• DATASET CONTENT
——
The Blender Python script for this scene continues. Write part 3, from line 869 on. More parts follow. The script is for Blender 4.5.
——
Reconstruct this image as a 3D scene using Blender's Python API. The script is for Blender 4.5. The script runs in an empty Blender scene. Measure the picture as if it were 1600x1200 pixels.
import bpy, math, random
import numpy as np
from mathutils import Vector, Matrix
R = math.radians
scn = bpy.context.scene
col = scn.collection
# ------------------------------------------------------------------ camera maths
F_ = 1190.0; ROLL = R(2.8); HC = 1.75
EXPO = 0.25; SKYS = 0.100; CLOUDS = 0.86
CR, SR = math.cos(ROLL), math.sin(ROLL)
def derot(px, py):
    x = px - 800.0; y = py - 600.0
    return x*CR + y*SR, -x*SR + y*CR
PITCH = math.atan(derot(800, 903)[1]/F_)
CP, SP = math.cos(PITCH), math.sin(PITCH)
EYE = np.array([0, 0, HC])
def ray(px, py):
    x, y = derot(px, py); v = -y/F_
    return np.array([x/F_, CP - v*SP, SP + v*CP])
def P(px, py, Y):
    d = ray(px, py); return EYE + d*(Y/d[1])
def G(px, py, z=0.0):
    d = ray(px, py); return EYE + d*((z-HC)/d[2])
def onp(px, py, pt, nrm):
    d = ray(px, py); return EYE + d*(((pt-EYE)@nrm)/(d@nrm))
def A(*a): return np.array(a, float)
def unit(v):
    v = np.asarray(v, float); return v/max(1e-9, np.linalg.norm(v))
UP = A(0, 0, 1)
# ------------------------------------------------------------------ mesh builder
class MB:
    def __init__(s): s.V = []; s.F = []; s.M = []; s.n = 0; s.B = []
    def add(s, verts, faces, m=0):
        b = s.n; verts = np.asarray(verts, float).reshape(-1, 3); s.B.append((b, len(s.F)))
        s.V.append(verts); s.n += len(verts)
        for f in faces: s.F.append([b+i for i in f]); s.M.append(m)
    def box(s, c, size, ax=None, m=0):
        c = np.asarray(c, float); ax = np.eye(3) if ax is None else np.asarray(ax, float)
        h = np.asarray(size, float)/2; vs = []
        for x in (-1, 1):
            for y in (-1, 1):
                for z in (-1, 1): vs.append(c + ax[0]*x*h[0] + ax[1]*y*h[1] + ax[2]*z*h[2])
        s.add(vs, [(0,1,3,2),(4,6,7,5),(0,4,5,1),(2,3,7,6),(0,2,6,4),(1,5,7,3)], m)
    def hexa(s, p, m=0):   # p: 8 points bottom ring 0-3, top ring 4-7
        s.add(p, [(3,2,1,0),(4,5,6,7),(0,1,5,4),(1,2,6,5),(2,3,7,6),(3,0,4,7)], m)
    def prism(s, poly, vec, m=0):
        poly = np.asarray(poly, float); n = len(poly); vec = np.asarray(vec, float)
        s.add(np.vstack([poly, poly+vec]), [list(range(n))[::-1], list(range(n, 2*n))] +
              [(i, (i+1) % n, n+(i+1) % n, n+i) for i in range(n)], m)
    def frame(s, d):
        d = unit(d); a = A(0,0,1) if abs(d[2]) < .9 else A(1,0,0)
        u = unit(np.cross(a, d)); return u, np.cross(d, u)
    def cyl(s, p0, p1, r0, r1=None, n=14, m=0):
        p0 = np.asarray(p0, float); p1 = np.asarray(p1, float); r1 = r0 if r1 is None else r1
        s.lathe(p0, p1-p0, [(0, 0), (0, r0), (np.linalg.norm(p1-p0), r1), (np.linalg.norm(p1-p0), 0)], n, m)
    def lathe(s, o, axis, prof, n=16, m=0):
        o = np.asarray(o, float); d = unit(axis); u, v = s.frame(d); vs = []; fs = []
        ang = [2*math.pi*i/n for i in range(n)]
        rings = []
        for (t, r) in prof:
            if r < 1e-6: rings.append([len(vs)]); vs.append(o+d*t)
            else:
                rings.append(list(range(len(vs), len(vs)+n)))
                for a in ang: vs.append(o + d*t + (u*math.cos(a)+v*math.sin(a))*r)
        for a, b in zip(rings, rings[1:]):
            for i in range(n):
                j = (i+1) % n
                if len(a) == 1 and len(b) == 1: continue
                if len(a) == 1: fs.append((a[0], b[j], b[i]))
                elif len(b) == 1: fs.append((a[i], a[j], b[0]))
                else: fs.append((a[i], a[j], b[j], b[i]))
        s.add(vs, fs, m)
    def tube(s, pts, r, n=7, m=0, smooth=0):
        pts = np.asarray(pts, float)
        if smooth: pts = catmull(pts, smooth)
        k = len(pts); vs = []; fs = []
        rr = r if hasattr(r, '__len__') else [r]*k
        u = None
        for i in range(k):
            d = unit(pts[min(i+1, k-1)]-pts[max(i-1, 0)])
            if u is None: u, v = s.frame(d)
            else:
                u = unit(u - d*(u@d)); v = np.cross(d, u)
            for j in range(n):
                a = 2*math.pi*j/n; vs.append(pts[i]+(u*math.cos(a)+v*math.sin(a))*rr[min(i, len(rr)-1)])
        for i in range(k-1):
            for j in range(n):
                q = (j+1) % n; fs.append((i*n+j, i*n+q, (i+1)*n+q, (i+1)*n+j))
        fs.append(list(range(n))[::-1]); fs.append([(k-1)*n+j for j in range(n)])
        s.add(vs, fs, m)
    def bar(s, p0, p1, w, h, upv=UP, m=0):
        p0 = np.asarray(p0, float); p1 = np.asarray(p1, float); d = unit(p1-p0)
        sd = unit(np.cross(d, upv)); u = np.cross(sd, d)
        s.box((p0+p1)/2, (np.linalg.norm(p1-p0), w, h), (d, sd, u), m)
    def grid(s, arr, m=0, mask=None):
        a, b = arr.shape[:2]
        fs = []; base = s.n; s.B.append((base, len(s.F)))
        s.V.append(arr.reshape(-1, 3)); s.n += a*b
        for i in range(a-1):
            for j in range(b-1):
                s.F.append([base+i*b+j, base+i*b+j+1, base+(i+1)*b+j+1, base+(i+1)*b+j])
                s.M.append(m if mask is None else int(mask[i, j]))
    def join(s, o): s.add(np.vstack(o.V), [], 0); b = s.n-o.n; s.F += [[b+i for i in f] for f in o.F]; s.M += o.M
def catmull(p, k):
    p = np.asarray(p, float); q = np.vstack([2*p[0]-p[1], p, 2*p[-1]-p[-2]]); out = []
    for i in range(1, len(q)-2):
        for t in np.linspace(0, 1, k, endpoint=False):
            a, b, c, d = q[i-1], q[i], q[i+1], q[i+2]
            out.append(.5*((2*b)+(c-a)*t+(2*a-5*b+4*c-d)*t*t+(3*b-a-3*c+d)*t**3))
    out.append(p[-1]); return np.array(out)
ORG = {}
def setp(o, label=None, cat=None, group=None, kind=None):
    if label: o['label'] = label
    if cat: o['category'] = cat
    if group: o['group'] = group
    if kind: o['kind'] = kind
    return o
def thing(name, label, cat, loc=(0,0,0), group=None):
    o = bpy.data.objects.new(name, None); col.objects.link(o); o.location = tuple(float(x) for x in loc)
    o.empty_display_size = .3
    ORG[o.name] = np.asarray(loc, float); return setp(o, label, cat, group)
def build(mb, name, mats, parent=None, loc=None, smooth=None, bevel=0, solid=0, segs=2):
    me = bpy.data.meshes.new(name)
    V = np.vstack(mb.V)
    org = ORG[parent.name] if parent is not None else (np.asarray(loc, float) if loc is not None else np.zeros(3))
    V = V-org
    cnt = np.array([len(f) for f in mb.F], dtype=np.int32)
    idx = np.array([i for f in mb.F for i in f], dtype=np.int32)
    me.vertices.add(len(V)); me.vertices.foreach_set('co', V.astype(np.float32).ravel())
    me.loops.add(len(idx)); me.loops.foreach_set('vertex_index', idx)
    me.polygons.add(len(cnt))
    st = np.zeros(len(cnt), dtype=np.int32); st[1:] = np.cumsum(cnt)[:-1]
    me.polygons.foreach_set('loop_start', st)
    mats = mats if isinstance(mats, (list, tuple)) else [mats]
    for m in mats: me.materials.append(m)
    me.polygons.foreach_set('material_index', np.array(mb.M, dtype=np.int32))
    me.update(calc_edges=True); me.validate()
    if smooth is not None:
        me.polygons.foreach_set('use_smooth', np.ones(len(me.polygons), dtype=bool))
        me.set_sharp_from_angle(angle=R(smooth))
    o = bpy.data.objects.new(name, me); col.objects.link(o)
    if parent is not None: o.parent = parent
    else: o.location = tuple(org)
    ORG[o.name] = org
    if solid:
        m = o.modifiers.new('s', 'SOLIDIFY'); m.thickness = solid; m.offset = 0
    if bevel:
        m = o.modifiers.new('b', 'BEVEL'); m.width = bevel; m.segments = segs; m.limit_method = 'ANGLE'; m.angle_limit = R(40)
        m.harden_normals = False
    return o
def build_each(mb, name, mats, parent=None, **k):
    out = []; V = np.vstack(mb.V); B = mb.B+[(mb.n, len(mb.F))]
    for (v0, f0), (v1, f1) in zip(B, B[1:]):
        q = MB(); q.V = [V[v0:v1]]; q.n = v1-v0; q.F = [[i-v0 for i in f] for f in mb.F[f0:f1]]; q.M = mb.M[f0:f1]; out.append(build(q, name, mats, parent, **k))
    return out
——
• WHAT IS NEEDED
Using the records above, pull out each line where the word "script" occurs.

• OUTPUT OF THE EXERCISE
The Blender Python script for this scene continues. Write part 3, from line 869 on. More parts follow. The script is for Blender 4.5.
Reconstruct this image as a 3D scene using Blender's Python API. The script is for Blender 4.5. The script runs in an empty Blender scene. Measure the picture as if it were 1600x1200 pixels.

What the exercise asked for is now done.